State v. B.H.C.

Summarized by:

  • Court: Oregon Court of Appeals
  • Area(s) of Law: Juvenile Law
  • Date Filed: 10-04-2017
  • Case #: A159484
  • Judge(s)/Court Below: Lagesen, J. for the Court; Ortega, P.J.; & Egan, J.
  • Full Text Opinion

ORS 419C.453(1) provides, “[p]ursuant to a hearing, the juvenile court may order a youth offender placed in a detention facility for a specific period of time not to exceed eight days...”

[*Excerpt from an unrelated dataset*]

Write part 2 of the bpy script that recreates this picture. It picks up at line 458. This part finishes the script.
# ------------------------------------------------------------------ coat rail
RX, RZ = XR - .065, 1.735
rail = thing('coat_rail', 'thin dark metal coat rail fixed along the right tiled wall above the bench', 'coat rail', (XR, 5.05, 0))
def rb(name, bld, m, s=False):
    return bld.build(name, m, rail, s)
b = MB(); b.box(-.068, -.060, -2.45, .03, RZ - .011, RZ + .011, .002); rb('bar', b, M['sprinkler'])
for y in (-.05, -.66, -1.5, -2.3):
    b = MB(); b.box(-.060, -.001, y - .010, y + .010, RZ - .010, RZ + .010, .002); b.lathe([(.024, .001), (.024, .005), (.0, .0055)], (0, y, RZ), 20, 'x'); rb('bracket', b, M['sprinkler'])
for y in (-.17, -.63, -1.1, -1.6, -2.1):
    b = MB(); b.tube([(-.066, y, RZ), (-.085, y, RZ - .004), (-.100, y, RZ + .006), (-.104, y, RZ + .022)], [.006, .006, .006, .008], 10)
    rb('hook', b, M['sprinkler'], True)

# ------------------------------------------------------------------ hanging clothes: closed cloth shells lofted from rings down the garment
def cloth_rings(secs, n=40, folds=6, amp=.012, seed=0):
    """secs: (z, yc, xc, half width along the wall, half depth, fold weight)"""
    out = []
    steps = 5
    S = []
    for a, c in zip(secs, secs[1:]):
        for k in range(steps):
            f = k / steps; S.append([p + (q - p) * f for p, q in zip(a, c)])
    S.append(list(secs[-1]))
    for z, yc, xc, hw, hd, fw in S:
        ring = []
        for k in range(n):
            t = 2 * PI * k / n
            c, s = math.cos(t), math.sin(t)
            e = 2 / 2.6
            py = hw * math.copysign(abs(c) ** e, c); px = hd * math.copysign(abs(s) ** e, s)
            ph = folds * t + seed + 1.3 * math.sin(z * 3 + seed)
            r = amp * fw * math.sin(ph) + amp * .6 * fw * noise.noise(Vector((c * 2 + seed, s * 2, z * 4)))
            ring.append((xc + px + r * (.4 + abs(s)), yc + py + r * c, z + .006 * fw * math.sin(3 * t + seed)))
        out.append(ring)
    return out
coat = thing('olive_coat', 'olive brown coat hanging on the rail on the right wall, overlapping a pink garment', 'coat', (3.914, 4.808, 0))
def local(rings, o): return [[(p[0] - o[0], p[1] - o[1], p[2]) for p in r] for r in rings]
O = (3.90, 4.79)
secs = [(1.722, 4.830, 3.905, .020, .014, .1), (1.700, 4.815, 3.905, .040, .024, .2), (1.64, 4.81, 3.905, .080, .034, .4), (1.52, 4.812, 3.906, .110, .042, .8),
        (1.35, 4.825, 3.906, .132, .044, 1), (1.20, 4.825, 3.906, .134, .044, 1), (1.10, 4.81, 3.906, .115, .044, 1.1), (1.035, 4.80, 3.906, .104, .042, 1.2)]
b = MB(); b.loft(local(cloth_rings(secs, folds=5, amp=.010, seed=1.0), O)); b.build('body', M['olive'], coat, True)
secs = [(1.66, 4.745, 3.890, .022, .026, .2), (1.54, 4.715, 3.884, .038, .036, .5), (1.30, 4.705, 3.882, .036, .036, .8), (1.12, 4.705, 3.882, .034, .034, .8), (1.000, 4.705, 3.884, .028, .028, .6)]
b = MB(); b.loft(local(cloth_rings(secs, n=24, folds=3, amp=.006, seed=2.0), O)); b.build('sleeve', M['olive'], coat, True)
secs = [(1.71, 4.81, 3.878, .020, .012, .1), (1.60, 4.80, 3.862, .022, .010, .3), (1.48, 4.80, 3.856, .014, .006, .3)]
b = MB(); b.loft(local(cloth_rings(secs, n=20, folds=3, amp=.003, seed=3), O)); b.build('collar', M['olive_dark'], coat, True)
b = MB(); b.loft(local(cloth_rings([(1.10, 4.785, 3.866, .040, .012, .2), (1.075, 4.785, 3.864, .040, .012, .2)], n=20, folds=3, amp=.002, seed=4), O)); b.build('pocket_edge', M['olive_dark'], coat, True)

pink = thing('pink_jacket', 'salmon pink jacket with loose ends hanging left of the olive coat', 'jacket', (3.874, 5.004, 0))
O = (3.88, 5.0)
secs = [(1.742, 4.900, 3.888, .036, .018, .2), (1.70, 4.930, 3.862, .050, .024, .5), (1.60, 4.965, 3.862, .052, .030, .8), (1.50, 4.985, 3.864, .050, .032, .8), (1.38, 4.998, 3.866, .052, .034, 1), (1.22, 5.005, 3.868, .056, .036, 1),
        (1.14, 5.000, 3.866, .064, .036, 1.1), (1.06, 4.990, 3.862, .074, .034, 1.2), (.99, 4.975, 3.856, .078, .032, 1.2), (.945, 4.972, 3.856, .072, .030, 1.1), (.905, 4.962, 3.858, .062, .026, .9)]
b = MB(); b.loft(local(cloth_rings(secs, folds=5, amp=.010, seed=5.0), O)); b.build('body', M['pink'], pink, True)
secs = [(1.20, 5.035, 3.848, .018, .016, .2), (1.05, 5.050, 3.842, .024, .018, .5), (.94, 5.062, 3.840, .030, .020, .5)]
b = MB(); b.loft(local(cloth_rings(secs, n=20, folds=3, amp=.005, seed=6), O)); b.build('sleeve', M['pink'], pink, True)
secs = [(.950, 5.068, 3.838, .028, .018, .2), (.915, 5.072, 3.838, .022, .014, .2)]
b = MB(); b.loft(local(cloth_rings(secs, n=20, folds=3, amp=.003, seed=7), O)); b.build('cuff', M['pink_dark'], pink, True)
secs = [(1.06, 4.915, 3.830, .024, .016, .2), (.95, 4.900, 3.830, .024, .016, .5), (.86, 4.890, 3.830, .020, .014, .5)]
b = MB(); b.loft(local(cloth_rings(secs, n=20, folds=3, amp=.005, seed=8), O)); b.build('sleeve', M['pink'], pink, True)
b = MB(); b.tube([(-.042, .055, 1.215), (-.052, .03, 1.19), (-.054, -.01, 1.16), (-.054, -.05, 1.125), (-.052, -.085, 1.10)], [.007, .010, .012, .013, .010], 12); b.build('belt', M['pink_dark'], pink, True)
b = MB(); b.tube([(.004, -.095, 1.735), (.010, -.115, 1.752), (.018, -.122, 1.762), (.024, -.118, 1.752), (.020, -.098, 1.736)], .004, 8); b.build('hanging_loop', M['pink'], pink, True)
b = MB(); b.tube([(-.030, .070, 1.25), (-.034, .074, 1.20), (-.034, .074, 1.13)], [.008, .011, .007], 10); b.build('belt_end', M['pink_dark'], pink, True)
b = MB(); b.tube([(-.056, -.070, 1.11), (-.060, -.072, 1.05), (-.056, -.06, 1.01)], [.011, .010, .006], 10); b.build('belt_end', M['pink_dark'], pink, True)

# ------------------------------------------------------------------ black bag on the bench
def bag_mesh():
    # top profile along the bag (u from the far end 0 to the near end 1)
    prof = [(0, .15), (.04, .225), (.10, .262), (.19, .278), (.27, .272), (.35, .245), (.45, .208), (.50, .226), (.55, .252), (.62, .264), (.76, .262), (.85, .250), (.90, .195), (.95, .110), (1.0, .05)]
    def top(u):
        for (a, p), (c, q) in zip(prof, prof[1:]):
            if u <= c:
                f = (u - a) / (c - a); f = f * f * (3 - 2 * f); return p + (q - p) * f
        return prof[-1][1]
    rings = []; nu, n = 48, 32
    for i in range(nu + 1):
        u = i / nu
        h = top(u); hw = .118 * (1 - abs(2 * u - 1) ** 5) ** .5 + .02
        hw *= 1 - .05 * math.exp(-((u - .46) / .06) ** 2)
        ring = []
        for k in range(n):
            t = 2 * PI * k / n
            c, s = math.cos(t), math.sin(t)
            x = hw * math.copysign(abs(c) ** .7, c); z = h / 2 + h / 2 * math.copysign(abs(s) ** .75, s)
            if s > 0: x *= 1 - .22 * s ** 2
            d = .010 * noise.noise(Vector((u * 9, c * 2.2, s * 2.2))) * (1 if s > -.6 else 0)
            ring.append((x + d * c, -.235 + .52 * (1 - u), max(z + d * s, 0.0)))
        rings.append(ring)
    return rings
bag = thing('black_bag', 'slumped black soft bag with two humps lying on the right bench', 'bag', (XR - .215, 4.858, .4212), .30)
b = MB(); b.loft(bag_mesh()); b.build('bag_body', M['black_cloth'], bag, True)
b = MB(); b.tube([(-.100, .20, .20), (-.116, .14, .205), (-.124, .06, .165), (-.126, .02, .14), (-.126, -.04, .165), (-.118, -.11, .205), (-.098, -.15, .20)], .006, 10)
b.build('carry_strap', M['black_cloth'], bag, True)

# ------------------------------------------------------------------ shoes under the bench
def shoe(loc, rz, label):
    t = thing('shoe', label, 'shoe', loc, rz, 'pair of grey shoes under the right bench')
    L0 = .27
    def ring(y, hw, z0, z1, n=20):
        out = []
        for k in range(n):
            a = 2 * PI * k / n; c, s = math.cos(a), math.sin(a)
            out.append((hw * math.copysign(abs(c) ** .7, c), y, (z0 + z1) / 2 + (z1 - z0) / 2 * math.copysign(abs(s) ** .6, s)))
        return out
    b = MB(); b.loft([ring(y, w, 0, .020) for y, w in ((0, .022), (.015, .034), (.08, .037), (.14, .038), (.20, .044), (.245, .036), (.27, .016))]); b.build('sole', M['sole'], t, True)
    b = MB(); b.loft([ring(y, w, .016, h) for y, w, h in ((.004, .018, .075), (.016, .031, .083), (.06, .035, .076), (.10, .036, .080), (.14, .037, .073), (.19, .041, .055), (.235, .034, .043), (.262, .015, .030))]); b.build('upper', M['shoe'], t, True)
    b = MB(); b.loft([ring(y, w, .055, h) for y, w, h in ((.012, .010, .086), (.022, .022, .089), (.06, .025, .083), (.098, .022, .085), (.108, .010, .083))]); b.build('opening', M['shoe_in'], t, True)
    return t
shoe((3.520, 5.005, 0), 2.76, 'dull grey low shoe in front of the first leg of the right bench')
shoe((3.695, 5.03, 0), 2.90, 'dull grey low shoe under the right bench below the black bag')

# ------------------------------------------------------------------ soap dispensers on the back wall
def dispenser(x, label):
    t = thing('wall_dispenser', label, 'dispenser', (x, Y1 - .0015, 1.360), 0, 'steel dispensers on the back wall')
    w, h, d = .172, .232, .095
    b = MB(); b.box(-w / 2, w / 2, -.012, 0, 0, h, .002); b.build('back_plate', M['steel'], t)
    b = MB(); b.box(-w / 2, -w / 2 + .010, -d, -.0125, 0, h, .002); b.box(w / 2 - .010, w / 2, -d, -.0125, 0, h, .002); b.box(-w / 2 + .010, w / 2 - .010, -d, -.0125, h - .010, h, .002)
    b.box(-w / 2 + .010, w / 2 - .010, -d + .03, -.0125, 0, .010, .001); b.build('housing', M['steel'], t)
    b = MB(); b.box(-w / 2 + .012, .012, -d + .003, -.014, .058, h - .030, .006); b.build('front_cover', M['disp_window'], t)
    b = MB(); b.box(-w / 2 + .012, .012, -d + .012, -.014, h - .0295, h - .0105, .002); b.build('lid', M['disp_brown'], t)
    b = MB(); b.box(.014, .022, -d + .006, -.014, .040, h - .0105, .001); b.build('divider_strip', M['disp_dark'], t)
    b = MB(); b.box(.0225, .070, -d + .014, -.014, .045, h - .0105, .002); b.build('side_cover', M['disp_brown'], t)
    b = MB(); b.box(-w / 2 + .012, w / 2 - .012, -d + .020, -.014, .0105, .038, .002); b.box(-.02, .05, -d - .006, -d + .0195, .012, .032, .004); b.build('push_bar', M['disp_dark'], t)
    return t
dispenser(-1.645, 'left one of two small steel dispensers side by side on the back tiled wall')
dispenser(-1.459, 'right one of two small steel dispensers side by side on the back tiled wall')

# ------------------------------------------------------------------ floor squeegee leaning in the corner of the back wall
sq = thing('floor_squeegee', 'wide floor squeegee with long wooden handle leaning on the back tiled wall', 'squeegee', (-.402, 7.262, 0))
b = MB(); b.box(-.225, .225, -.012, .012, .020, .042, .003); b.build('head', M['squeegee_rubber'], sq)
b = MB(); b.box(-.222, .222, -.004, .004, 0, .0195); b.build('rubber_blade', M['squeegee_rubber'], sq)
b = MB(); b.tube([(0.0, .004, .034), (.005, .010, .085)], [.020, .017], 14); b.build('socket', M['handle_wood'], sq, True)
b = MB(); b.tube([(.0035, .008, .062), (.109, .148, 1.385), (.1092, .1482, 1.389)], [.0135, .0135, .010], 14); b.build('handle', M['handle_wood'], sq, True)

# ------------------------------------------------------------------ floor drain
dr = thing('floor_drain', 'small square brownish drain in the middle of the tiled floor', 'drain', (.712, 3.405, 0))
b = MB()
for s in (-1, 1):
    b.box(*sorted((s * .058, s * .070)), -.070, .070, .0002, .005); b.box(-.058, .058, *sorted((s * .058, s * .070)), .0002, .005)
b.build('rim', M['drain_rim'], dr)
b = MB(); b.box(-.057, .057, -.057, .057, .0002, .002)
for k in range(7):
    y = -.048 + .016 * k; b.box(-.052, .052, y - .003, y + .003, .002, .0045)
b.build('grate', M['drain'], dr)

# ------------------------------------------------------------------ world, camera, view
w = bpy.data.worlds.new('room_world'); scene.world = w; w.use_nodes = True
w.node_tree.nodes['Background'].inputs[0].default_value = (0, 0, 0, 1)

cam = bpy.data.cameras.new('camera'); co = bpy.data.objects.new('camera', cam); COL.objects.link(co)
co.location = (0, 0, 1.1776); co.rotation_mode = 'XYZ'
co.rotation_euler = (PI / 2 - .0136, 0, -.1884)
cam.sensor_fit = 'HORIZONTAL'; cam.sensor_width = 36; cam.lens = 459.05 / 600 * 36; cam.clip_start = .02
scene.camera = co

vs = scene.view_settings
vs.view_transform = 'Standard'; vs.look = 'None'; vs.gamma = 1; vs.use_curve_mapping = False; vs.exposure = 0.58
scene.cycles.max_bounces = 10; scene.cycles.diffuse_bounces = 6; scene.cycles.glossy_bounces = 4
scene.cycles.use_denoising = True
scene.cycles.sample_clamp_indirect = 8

Youth appealed the juvenile court’s delegation of sanctions to the Juvenile Department. Youth appealed three delinquency judgments. Youth assigned error to the juvenile court’s delegation of sanctions to the juvenile department under 419C.453. On a consolidated appeal, Youth argued that the juvenile court unlawfully delegated authority to the juvenile department to sanction her with detention (condition 26) for probation violations. In response, the State argued that (1) Youth’s argument is not ripe for review and (2) the Court of Appeals should infer the juvenile court has the authority to delegation sanction because the provisions of 419C.453 are consistent with other provisions of the juvenile code. ORS 419C.453(1) provides, “[p]ursuant to a hearing, the juvenile court may order a youth offender placed in a detention facility for a specific period of time not to exceed eight days...” The Court of Appeals determined that the claim is ripe because the Youth would not have any way of relief without intervention. The Court held that the juvenile court erred because the legislative history, text, and context of 419C.453 does not suggest “someone other than the juvenile court” is permitted to impose probation violation sanctions. Reversed and remanded with directions to strike Condition 26; otherwise affirmed.